Abstract

Modeling study is performed to compare the flow and heat transfer characteristics of laminar and turbulent argon thermal-plasma jets impinging normally upon a flat plate in ambient air. The combined-diffusion-coefficient method and the turbulence-enhanced combined-diffusion-coefficient method are employed to treat the diffusion of argon in the argon–air mixture for the laminar and the turbulent cases, respectively. Modeling results presented include the flow, temperature and argon concentration fields, the air mass flow-rates entrained into the impinging plasma jets, and the distributions of the heat flux density on the plate surface.
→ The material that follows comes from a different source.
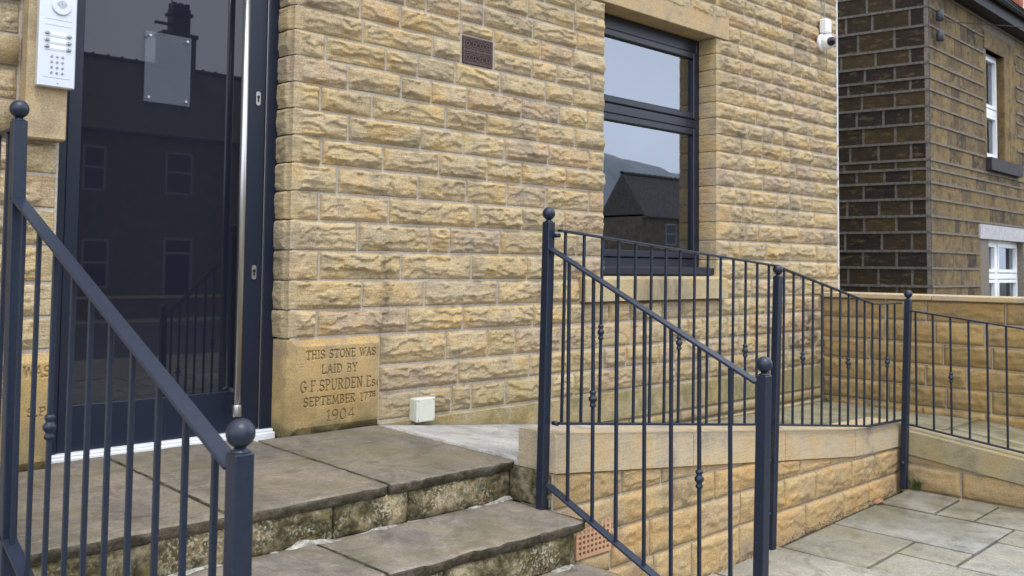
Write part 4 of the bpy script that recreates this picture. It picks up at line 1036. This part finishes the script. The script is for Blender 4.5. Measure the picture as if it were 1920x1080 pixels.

It is found that the formation of a radial wall jet on the plate surface appreciably enhances the mass flow rate of the ambient air entrained into the laminar or turbulent plasma impinging-jet. When the plate standoff distance is comparatively small, there exists a significant difference between the laminar and turbulent plasma impinging-jets in their flow fields due to the occurrence of a large closed recirculation vortex in the turbulent plasma impinging-jet, and no appreciable difference is found between the two types of jets in their maximum values and distributions of the heat flux density at the plate surface. At larger plate standoff distances, the effect of the plate on the jet flow fields only appears in the region near the plate, and the axial decaying-rates of the plasma temperature, axial velocity and argon mass fraction along the axis of the laminar plasma impinging-jet become appreciably less than their turbulent counterparts.